Exercise requirements:
Reproduce each line exactly.

Collected data:
╔══

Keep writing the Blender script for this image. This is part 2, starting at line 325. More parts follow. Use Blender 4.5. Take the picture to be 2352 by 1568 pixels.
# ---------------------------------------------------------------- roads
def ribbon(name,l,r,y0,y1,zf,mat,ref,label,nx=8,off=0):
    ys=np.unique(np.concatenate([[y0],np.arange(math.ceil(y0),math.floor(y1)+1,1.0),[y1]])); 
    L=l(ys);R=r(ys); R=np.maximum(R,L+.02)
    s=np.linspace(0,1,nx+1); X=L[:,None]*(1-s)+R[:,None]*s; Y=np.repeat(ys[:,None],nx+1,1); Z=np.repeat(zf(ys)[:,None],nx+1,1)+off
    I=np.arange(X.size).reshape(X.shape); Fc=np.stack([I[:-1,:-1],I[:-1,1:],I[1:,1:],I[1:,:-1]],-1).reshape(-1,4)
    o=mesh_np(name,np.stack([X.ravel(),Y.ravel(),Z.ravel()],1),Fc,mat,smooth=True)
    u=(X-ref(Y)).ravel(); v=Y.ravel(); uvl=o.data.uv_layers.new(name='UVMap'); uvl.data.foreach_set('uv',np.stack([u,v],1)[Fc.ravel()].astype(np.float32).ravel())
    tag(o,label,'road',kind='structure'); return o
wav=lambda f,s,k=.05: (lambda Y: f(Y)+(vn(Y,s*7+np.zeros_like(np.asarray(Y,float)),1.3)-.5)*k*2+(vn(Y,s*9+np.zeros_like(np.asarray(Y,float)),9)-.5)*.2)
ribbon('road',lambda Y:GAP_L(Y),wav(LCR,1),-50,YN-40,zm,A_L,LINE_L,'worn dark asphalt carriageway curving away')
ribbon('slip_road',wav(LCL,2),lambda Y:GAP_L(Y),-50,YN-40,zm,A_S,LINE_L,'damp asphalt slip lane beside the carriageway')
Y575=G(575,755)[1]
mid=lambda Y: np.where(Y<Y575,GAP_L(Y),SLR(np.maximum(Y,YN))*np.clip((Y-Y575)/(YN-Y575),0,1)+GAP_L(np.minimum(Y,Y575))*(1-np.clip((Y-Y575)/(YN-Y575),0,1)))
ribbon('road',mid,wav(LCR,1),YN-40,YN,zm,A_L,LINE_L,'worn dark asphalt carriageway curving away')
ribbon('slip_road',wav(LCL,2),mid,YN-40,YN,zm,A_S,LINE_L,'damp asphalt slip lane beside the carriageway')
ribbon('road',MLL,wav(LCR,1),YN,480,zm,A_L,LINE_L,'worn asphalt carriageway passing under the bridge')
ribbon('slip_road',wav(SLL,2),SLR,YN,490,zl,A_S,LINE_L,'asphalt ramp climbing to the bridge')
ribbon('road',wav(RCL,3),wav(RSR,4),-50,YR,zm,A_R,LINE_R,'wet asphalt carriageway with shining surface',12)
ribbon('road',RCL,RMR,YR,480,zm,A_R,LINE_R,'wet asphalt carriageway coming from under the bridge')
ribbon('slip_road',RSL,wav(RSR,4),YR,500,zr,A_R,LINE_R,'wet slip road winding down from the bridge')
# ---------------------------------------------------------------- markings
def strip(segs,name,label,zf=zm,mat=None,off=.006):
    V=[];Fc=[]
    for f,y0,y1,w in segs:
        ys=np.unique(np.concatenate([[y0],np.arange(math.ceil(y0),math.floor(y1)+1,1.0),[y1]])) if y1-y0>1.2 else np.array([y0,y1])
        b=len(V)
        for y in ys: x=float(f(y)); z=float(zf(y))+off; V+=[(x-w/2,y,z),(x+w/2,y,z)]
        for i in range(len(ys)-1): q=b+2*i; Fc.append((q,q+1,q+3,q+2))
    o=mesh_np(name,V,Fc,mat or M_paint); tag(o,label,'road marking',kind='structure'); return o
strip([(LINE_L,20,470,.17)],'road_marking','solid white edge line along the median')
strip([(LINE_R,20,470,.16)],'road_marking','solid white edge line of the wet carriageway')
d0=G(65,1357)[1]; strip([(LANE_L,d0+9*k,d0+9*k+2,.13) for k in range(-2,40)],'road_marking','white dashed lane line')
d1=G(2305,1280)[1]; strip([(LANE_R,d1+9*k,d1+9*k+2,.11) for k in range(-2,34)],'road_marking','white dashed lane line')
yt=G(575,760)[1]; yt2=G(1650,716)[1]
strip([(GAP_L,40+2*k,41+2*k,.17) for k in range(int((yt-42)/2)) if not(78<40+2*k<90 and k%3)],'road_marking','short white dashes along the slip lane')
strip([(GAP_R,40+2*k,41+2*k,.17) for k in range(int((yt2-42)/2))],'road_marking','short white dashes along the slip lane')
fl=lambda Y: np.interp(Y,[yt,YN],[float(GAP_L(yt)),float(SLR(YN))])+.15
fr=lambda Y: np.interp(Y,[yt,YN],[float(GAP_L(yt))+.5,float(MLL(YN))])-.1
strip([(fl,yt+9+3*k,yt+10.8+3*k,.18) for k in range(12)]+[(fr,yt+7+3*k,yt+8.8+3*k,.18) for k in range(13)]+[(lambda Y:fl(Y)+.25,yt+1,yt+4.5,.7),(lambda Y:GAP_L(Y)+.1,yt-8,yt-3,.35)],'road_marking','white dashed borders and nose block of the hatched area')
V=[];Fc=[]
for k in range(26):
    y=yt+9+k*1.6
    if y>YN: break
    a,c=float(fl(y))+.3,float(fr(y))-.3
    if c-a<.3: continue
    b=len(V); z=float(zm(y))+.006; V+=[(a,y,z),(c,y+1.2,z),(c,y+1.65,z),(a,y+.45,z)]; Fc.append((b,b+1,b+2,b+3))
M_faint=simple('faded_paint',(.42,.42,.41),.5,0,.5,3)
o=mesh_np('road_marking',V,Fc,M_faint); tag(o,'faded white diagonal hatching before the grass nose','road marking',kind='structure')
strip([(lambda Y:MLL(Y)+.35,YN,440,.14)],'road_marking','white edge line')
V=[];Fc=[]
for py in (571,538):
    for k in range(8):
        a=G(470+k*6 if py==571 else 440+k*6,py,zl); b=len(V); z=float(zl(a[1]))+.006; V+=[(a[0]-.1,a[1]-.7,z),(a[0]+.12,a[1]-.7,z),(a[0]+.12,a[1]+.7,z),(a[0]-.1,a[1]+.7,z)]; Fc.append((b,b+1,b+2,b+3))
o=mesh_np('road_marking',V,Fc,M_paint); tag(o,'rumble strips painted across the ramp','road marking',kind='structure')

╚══

Solution:
Keep writing the Blender script for this image. This is part 2, starting at line 325. More parts follow. Use Blender 4.5. Take the picture to be 2352 by 1568 pixels.
# ---------------------------------------------------------------- roads
def ribbon(name,l,r,y0,y1,zf,mat,ref,label,nx=8,off=0):
    ys=np.unique(np.concatenate([[y0],np.arange(math.ceil(y0),math.floor(y1)+1,1.0),[y1]])); 
    L=l(ys);R=r(ys); R=np.maximum(R,L+.02)
    s=np.linspace(0,1,nx+1); X=L[:,None]*(1-s)+R[:,None]*s; Y=np.repeat(ys[:,None],nx+1,1); Z=np.repeat(zf(ys)[:,None],nx+1,1)+off
    I=np.arange(X.size).reshape(X.shape); Fc=np.stack([I[:-1,:-1],I[:-1,1:],I[1:,1:],I[1:,:-1]],-1).reshape(-1,4)
    o=mesh_np(name,np.stack([X.ravel(),Y.ravel(),Z.ravel()],1),Fc,mat,smooth=True)
    u=(X-ref(Y)).ravel(); v=Y.ravel(); uvl=o.data.uv_layers.new(name='UVMap'); uvl.data.foreach_set('uv',np.stack([u,v],1)[Fc.ravel()].astype(np.float32).ravel())
    tag(o,label,'road',kind='structure'); return o
wav=lambda f,s,k=.05: (lambda Y: f(Y)+(vn(Y,s*7+np.zeros_like(np.asarray(Y,float)),1.3)-.5)*k*2+(vn(Y,s*9+np.zeros_like(np.asarray(Y,float)),9)-.5)*.2)
ribbon('road',lambda Y:GAP_L(Y),wav(LCR,1),-50,YN-40,zm,A_L,LINE_L,'worn dark asphalt carriageway curving away')
ribbon('slip_road',wav(LCL,2),lambda Y:GAP_L(Y),-50,YN-40,zm,A_S,LINE_L,'damp asphalt slip lane beside the carriageway')
Y575=G(575,755)[1]
mid=lambda Y: np.where(Y<Y575,GAP_L(Y),SLR(np.maximum(Y,YN))*np.clip((Y-Y575)/(YN-Y575),0,1)+GAP_L(np.minimum(Y,Y575))*(1-np.clip((Y-Y575)/(YN-Y575),0,1)))
ribbon('road',mid,wav(LCR,1),YN-40,YN,zm,A_L,LINE_L,'worn dark asphalt carriageway curving away')
ribbon('slip_road',wav(LCL,2),mid,YN-40,YN,zm,A_S,LINE_L,'damp asphalt slip lane beside the carriageway')
ribbon('road',MLL,wav(LCR,1),YN,480,zm,A_L,LINE_L,'worn asphalt carriageway passing under the bridge')
ribbon('slip_road',wav(SLL,2),SLR,YN,490,zl,A_S,LINE_L,'asphalt ramp climbing to the bridge')
ribbon('road',wav(RCL,3),wav(RSR,4),-50,YR,zm,A_R,LINE_R,'wet asphalt carriageway with shining surface',12)
ribbon('road',RCL,RMR,YR,480,zm,A_R,LINE_R,'wet asphalt carriageway coming from under the bridge')
ribbon('slip_road',RSL,wav(RSR,4),YR,500,zr,A_R,LINE_R,'wet slip road winding down from the bridge')
# ---------------------------------------------------------------- markings
def strip(segs,name,label,zf=zm,mat=None,off=.006):
    V=[];Fc=[]
    for f,y0,y1,w in segs:
        ys=np.unique(np.concatenate([[y0],np.arange(math.ceil(y0),math.floor(y1)+1,1.0),[y1]])) if y1-y0>1.2 else np.array([y0,y1])
        b=len(V)
        for y in ys: x=float(f(y)); z=float(zf(y))+off; V+=[(x-w/2,y,z),(x+w/2,y,z)]
        for i in range(len(ys)-1): q=b+2*i; Fc.append((q,q+1,q+3,q+2))
    o=mesh_np(name,V,Fc,mat or M_paint); tag(o,label,'road marking',kind='structure'); return o
strip([(LINE_L,20,470,.17)],'road_marking','solid white edge line along the median')
strip([(LINE_R,20,470,.16)],'road_marking','solid white edge line of the wet carriageway')
d0=G(65,1357)[1]; strip([(LANE_L,d0+9*k,d0+9*k+2,.13) for k in range(-2,40)],'road_marking','white dashed lane line')
d1=G(2305,1280)[1]; strip([(LANE_R,d1+9*k,d1+9*k+2,.11) for k in range(-2,34)],'road_marking','white dashed lane line')
yt=G(575,760)[1]; yt2=G(1650,716)[1]
strip([(GAP_L,40+2*k,41+2*k,.17) for k in range(int((yt-42)/2)) if not(78<40+2*k<90 and k%3)],'road_marking','short white dashes along the slip lane')
strip([(GAP_R,40+2*k,41+2*k,.17) for k in range(int((yt2-42)/2))],'road_marking','short white dashes along the slip lane')
fl=lambda Y: np.interp(Y,[yt,YN],[float(GAP_L(yt)),float(SLR(YN))])+.15
fr=lambda Y: np.interp(Y,[yt,YN],[float(GAP_L(yt))+.5,float(MLL(YN))])-.1
strip([(fl,yt+9+3*k,yt+10.8+3*k,.18) for k in range(12)]+[(fr,yt+7+3*k,yt+8.8+3*k,.18) for k in range(13)]+[(lambda Y:fl(Y)+.25,yt+1,yt+4.5,.7),(lambda Y:GAP_L(Y)+.1,yt-8,yt-3,.35)],'road_marking','white dashed borders and nose block of the hatched area')
V=[];Fc=[]
for k in range(26):
    y=yt+9+k*1.6
    if y>YN: break
    a,c=float(fl(y))+.3,float(fr(y))-.3
    if c-a<.3: continue
    b=len(V); z=float(zm(y))+.006; V+=[(a,y,z),(c,y+1.2,z),(c,y+1.65,z),(a,y+.45,z)]; Fc.append((b,b+1,b+2,b+3))
M_faint=simple('faded_paint',(.42,.42,.41),.5,0,.5,3)
o=mesh_np('road_marking',V,Fc,M_faint); tag(o,'faded white diagonal hatching before the grass nose','road marking',kind='structure')
strip([(lambda Y:MLL(Y)+.35,YN,440,.14)],'road_marking','white edge line')
V=[];Fc=[]
for py in (571,538):
    for k in range(8):
        a=G(470+k*6 if py==571 else 440+k*6,py,zl); b=len(V); z=float(zl(a[1]))+.006; V+=[(a[0]-.1,a[1]-.7,z),(a[0]+.12,a[1]-.7,z),(a[0]+.12,a[1]+.7,z),(a[0]-.1,a[1]+.7,z)]; Fc.append((b,b+1,b+2,b+3))
o=mesh_np('road_marking',V,Fc,M_paint); tag(o,'rumble strips painted across the ramp','road marking',kind='structure')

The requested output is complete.